Codeforces Round #FF (Div. 2)446A - DZY Loves Sequences（最长上升子序列变形）

C. DZY Loves Sequences

time limit per test

1 second

memory limit per test

256 megabytes

input

standard input

output

standard output

DZY has a sequence a, consisting of n integers.

We'll call a sequence a_i, a_i + 1, ..., a_j (1 ≤ i ≤ j ≤ n) a subsegment of the sequence a. The value (j - i + 1) denotes the length of the subsegment.

Your task is to find the longest subsegment of a, such that it is possible to change at most one number (change one number to any integer you want) from the subsegment to make the subsegment strictly increasing.

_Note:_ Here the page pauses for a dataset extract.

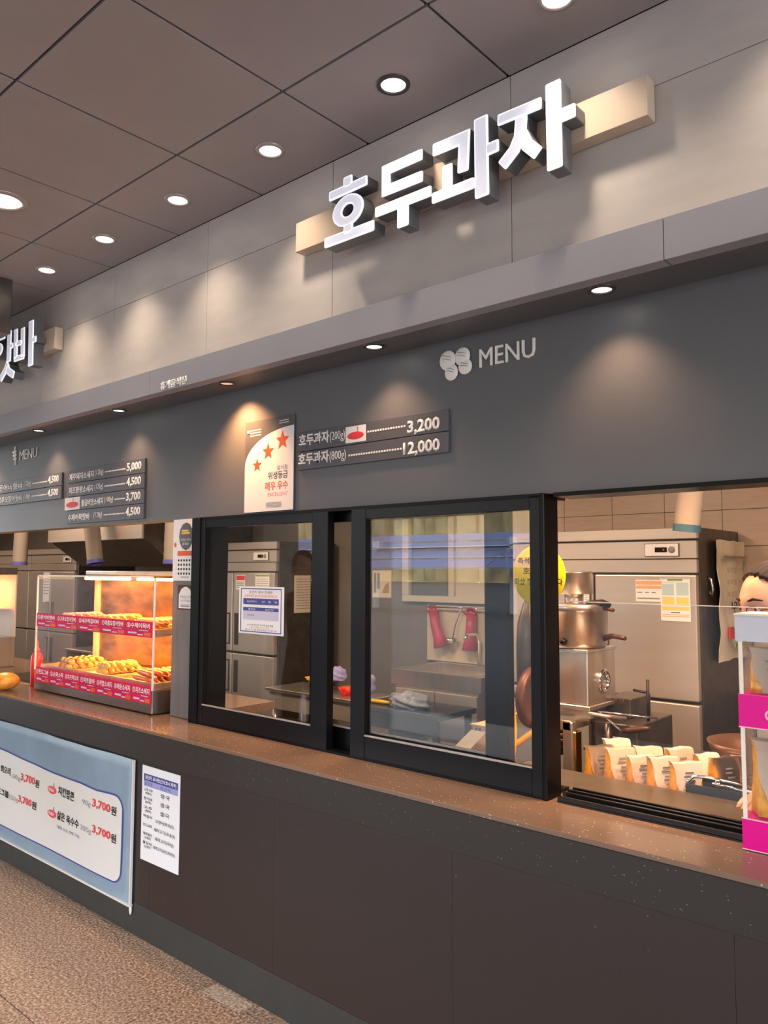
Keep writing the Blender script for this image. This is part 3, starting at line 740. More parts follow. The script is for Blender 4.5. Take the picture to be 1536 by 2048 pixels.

You only need to output the length of the subsegment you find.

Input

The first line contains integer n (1 ≤ n ≤ 10⁵). The next line contains n integers a₁, a₂, ..., a_n (1 ≤ a_i ≤ 10⁹).

Output

In a single line print the answer to the problem — the maximum length of the required subsegment.

Sample test(s)

input

6
7 2 3 1 5 6

output

5

Note

You can choose subsegment a₂, a₃, a₄, a₅, a₆ and change its 3rd element (that is a₄) to 4.

AC代码：

#include <stdio.h>
#include <string.h>
#define Max 100100
#define ll long long

#define max(a,b) a>b?a:b;
ll a[Max],l[Max],r[Max];

int main(){
	ll n,p,i,j,ans;
	while(~scanf("%lld",&n)){
		memset(a,0,sizeof(a));
        memset(l,0,sizeof(l));
        memset(r,0,sizeof(r));
		ans=1;
		for(i=0;i<n;i++)
			scanf("%lld",&a[i]);
		if(n==1)
			printf("1\n");
		else if(n==2)
			printf("2\n");
		else{
			l[0]=1;
			for(i=1;i<n;i++){
				if(a[i]>a[i-1])
					l[i]=l[i-1]+1;
				else
					l[i]=1;
			}
			r[n-1]=1;
			for(i=n-2;i>=1;i--){
				if(a[i+1]>a[i])
					r[i]=r[i+1]+1;
				else
					r[i]=1;
			}
			for(i=n-2;i>=1;i--){
				if(a[i-1]+1<a[i+1])
					ans=max(ans,l[i-1]+1+r[i+1]);
			}
			for(i=1;i<n;i++){
				if(a[i]<=a[i-1])
					ans=max(ans,l[i-1]+1);
			}
			for(i=0;i<n-1;i++){
				if(a[i]>=a[i+1])
					ans=max(ans,r[i+1]+1);
			}
			printf("%lld\n",ans);
		}
	}
	return 0;
}